Another moment, an earth-shattering one for him, came in 1994 when he was joining a group exhibition in Seoul after graduation.

It didn't take long before his pride as a young artist was completely shattered. Professors and senior artists who visited the show scoffed at his Zen-themed work, a large-scale series of monochrome paintings on canvas.

"It was a really shocking experience for me. I worked up a lot of courage to make it. I worked really hard," he recalled. But the episode didn't take away his confidence and faith in what he was doing.

"I thought I needed to look for the right 'soil' for my art to take root and bear fruit," he said.

This image provided by Gallery Bisunjae in Seoul on Feb. 28, 2018, shows a 2017 painting by the artist Yoon Yang-ho. (Yonhap)
This image provided by Gallery Bisunjae in Seoul on Feb. 28, 2018, shows part of a painting from painter Yoon Yang-ho's "Zeit Geist" series. (Yonhap)

Two years later, he went to the Kunstakademie Dusseldorf in Germany, where he received his master's and doctor's degrees in art.

Germany, the artist said, embraced his art centered around the philosophical teaching of Zen, which pursues complete freedom by discarding already-acquired knowledge and experiences and thinking outside the box.

"Zen is about accepting that what I believe to be true could be wrong.

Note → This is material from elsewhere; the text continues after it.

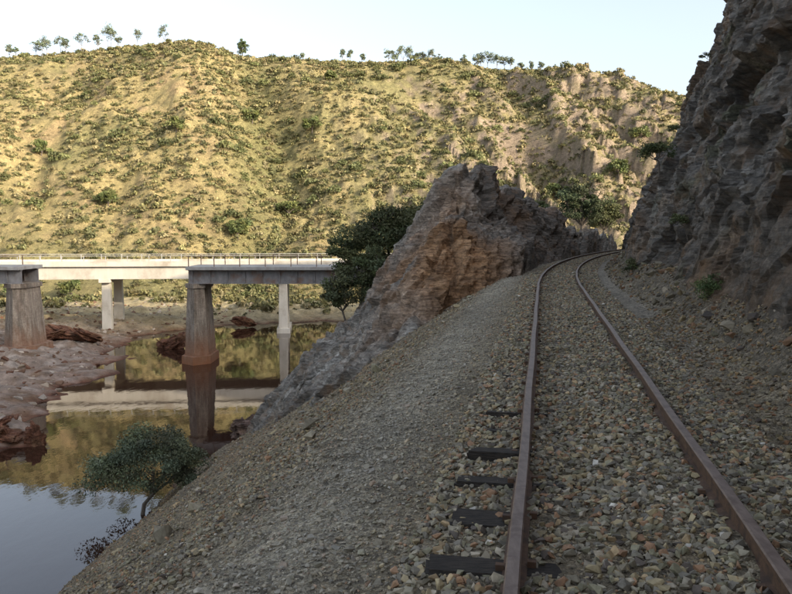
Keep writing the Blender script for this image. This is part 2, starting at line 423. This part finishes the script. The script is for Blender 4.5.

When you stick to your own viewpoint, you easily make an error of judgment."

This image provided by Gallery Bisunjae in Seoul on Feb. 28, 2018, shows one of the artist Yoon Yang-ho's paintings from the "Zeit Geist" series. (Yonhap)

After he came back to Korea in 2003, he helped found the Department of Dhyana Fine Art at Wonkwang University in Iksan, North Jeolla Province. Since 2005, he's taught at the university.

The artist has recently, and somewhat belatedly, gained recognition as an important painter of "Dansaekhwa," or Korean monochrome paintings.

Dansaekhwa emerged in the late '60s and refers to a loose group of non-figurative paintings expressed in minimal colors, through which artists sought meditation and self-examination by engaging in repetitive patterns and imagery.

The first generation of Dansaekhwa painters includes Kim Whan-ki, Lee Ufan, Cho Yong-ik, Chung Chang-sup, Kim Guiline and Park Seo-bo, to name a few. Their artworks generally fetch high prices at art auctions in and out of Korea.

Yoon's solo exhibition titled "Dansaekhwa" is set to open Thursday at Gallery Bisunjae. It has been curated by art critic Yoon Jin-sup, who also curated a Dansaekhwa-themed group exhibition at Leeahn Gallery in January.

The artist Yoon Yang-ho stands in front of one of his painting series in 1994 in this photo provided by Gallery Bisunjae in Seoul. (Yonhap)

The 52-year-old artist emphasized that art is not about showing off expressive skills but about sharing with others an artist's inner world and beliefs.

"Of course artists should give attention to what's happening around them. But more importantly, they've got to reflect on themselves and figure out their own individual artistic world. Otherwise, artists only play the role of shadow."